Directions: Set down the data below from its first line to the line holding "sc = bpy.context.scene", inclusive; omit all pictures.

-- Start --

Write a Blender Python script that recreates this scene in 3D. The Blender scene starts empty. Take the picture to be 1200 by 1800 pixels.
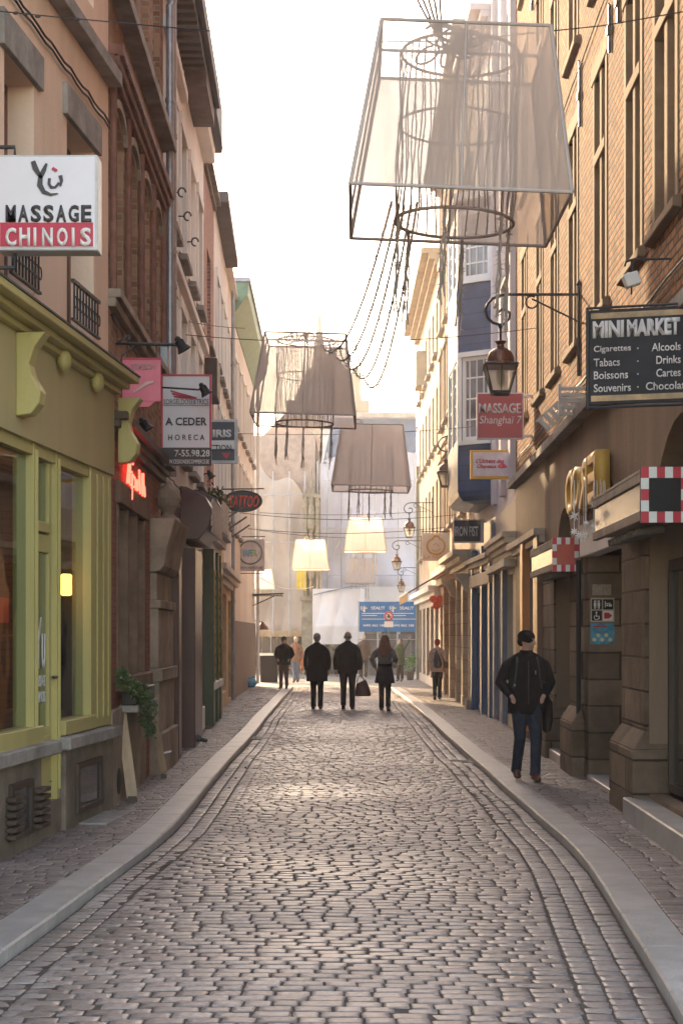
import bpy, bmesh, math, random
import numpy as np
from mathutils import Vector, Matrix
R = math.radians
random.seed(7); rng = np.random.default_rng(7)
C = bpy.context.scene.collection
sc = bpy.context.scene

# ------------------------------------------------------------------ camera, sky, sun, exposure
FPX, VX, HY, CH = 2800.0, 625.0, 1115.0, 1.7
cd = bpy.data.cameras.new("camera"); cam = bpy.data.objects.new("camera", cd); C.objects.link(cam)
cam.location = (0, 0, CH); cam.rotation_euler = (R(90), 0, 0)
cd.sensor_fit = 'VERTICAL'; cd.sensor_height = 36; cd.lens = FPX/1800*36
cd.shift_y = (HY-900)/1800; cd.shift_x = -(VX-600)/1800
cd.clip_start = 0.1; cd.clip_end = 2000
sc.camera = cam
SUN_AZ, SUN_EL = R(19), R(20.5)           # azimuth: left of the street axis
w = bpy.data.worlds.new("World"); sc.world = w; w.use_nodes = True
nt = w.node_tree; nt.nodes.clear()
sky = nt.nodes.new('ShaderNodeTexSky'); sky.sky_type = 'NISHITA'; sky.sun_disc = False
sky.sun_elevation = SUN_EL; sky.sun_rotation = -SUN_AZ
sky.air_density = 1.0; sky.dust_density = 1.2; sky.ozone_density = 0.6
bg = nt.nodes.new('ShaderNodeBackground'); bg.inputs[1].default_value = 0.15
wo = nt.nodes.new('ShaderNodeOutputWorld')
wm = nt.nodes.new('ShaderNodeMixRGB'); wm.blend_type = 'MULTIPLY'; wm.inputs[0].default_value = 1; wm.inputs[2].default_value = (1.15, .98, .84, 1)
nt.links.new(sky.outputs[0], wm.inputs[1]); nt.links.new(wm.outputs[0], bg.inputs[0]); nt.links.new(bg.outputs[0], wo.inputs[0])
sl = bpy.data.lights.new("sun", 'SUN'); sl.energy = 2.0; sl.angle = R(0.5); sl.color = (1.0, 0.74, 0.44)
so = bpy.data.objects.new("sun", sl); C.objects.link(so)
sd = Vector((-math.sin(SUN_AZ)*math.cos(SUN_EL), math.cos(SUN_AZ)*math.cos(SUN_EL), math.sin(SUN_EL)))
so.rotation_euler = sd.to_track_quat('Z', 'Y').to_euler(); so.location = (-20, 40, 30)
sc.view_settings.view_transform = 'Standard'; sc.view_settings.look = 'None'
sc.view_settings.exposure = 2.55; sc.view_settings.gamma = 1
sc.render.engine = 'CYCLES'
sc.cycles.use_denoising = True
sc.cycles.max_bounces = 8; sc.cycles.transparent_max_bounces = 24
sc.cycles.caustics_reflective = False; sc.cycles.caustics_refractive = False
sc.cycles.volume_bounces = 1
sc.cycles.sample_clamp_indirect = 6

# ------------------------------------------------------------------ object helpers
def empty(name, loc, label=None, cat=None, group=None, kind=None):
    o = bpy.data.objects.new(name, None); C.objects.link(o); o.location = loc
    o.empty_display_size = .1
    tag(o, label, cat, group, kind); return o
def tag(o, label=None, cat=None, group=None, kind=None):
    if label: o['label'] = label
    if cat: o['category'] = cat
    if group: o['group'] = group
    if kind: o['kind'] = kind
    return o
def worldloc(p):
    v = Vector((0, 0, 0))
    while p is not None:
        v += p.location; p = p.parent
    return v
def copy_tree(o, parent=None):
    c = o.copy(); C.objects.link(c); c.parent = parent
    for ch in list(o.children): copy_tree(ch, c)
    return c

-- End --

Result for this exercise:
Write a Blender Python script that recreates this scene in 3D. The Blender scene starts empty. Take the picture to be 1200 by 1800 pixels.
import bpy, bmesh, math, random
import numpy as np
from mathutils import Vector, Matrix
R = math.radians
random.seed(7); rng = np.random.default_rng(7)
C = bpy.context.scene.collection
sc = bpy.context.scene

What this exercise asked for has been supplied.